Tàu chiến mục nát của Philippines đậu trên bãi cạn nhỏ chọc tức Trung Quốc suốt hai thập kỷ

sau nhiều cuộc đụng độ trên biển, Philippines cho phép các nhà báo New York Times trên chuyến đi tiếp tế cho tàu Sierra Madre...
For more than two decades, it has been an unlikely flashpoint (điểm nóng) in the South China Sea: a rusty (rỉ sét), World War II-era (thời Thế chiến II) ship beached (mắc cạn) on a tiny reef (rạn san hô) that has become a symbol of Philippine resistance (sự phản kháng, chống cự; cuộc kháng chiến) against Beijing.

The Philippine government ran the vessel aground in 1999 on the Second Thomas Shoal, a contested reef 120 miles off the coast of the western province of Palawan.

The dilapidated (đổ nát) warship (tàu chiến), known as the Sierra Madre, will never sail again. But it has remained there ever since, a marker of the Philippines’ claim to the shoal (bãi cạn) and an effort to prevent China from seizing more of the disputed waters (vùng biển tranh chấp).

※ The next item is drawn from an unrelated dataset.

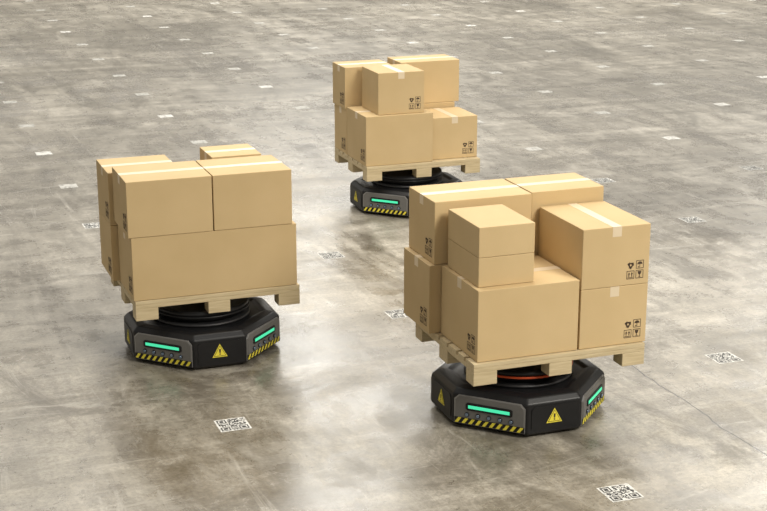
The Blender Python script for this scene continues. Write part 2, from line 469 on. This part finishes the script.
# ------------------------------------------------------------ camera
cam = bpy.data.cameras.new('camera'); co = bpy.data.objects.new('camera', cam); S.collection.objects.link(co)
cam.sensor_width = 36; cam.lens = 1500/767*36
co.location = (0, 0, 3.75)
co.rotation_euler = (math.radians(90-16.17), 0, math.radians(-20.0))
cam.clip_end = 300
S.camera = co

# ------------------------------------------------------------ light
w = bpy.data.worlds.new('world'); S.world = w; w.use_nodes = True
nt = w.node_tree; N = nt.nodes; L = nt.links
bg = N['Background']
tc = N.new('ShaderNodeTexCoord'); sp = N.new('ShaderNodeSeparateXYZ'); L.new(tc.outputs['Generated'], sp.inputs[0])
r = N.new('ShaderNodeValToRGB'); e = r.color_ramp.elements
e[0].position = 0.0; e[0].color = (1.5, 1.42, 1.29, 1)
e[1].position = 1.0; e[1].color = (1.0, .97, .91, 1)
x = e.new(.19); x.color = (1.4, 1.33, 1.21, 1)
x = e.new(.36); x.color = (.38, .36, .325, 1)
x = e.new(.60); x.color = (.48, .46, .42, 1)
L.new(sp.outputs[2], r.inputs[0]); L.new(r.outputs[0], bg.inputs[0]); bg.inputs[1].default_value = 0.66

def area(name, loc, tgt, sx, sy, p, col):
    l = bpy.data.lights.new(name, 'AREA'); l.shape = 'RECTANGLE'; l.size = sx; l.size_y = sy; l.energy = p; l.color = col
    o = bpy.data.objects.new(name, l); S.collection.objects.link(o); o.location = loc
    o.rotation_euler = (Vector(tgt)-Vector(loc)).to_track_quat('-Z', 'Y').to_euler()
area('ceiling_light_key', (8.0, 0.5, 8.5), (3.8, 10.5, 0.3), 4, 4, 1350, (1, .95, .85))
area('ceiling_light_overhead', (4.0, 12.5, 8.5), (4.0, 12.5, 0), 5, 7, 650, (1, .96, .89))
# rows of ceiling fixtures down the hall
area('ceiling_light_row', (12.0, 36.0, 11.0), (11.0, 30.0, 0), 5, 14, 850, (1, .97, .90))
area('ceiling_light_row', (25.0, 32.0, 11.0), (20.0, 28.0, 0), 5, 10, 700, (1, .97, .90))
area('far_floor_fill', (12.0, 30.0, 13.0), (12.0, 30.0, 0), 26, 16, 3200, (1, .96, .89))  # unseen broad fill, added to lift the far floor and widen its sheen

... “You are a state party to UNCLOS,” a Filipino officer on the Cabra told a Chinese ship over the radio, referring to the United Nations Convention on the Law of the Sea, the international agreement governing marine and maritime activities. “Your actions are illegal. Stop your activity, or face the consequence (đối mặt với hậu quả) of your action.”

“Stop the operation and leave the sea area immediately,” the Chinese radioed in response.

... China has repeatedly harassed (quấy rối) the Philippines’ vessels as they sought to resupply the navy troops who guard the Sierra Madre. Each mission runs the risk of escalating (leo thang) into a broader conflict (xung đột).